In essence, the effort to downplay the role of slavery in American development is a matter of legitimacy to the United States regime. Obscuring the role of slavery in American development allows liberals to falsely assert that “liberal-democratic values” are the root of American exceptionalism. This erroneously whitewashes history with the self-congratulatory implication that European ideologies, rather than African labor and Native land, built the world’s most successful empire. In order to eradicate capitalist pseudo-history from the realm of fact, we need to tirelessly examine how exploitation is the real engine of growth in capitalist development.

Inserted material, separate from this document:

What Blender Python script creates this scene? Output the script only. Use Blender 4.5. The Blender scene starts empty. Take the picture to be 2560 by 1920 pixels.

While reparations alone would not end global capitalism, it is always necessary and beneficial to explore the economic contributions of every exploited group. The unrecognized domestic labor of women, the wage slavery in factories of the Global South, the historical theft of trillions of dollars in assets from the Global South — this is the hidden life force of capitalist states. Without recognizing these contributions, it is impossible to materially analyze history to the benefit of the masses.

In our mission to end capitalism, the vast majority of our allies are the highly exploited masses of Africa and Asia. Their exploitation is still financed through the reinvested wealth created by African slaves. Connecting these struggles is an essential prerequisite to building the durable, international, class solidarity of the colored masses needed to end capitalism once and for all.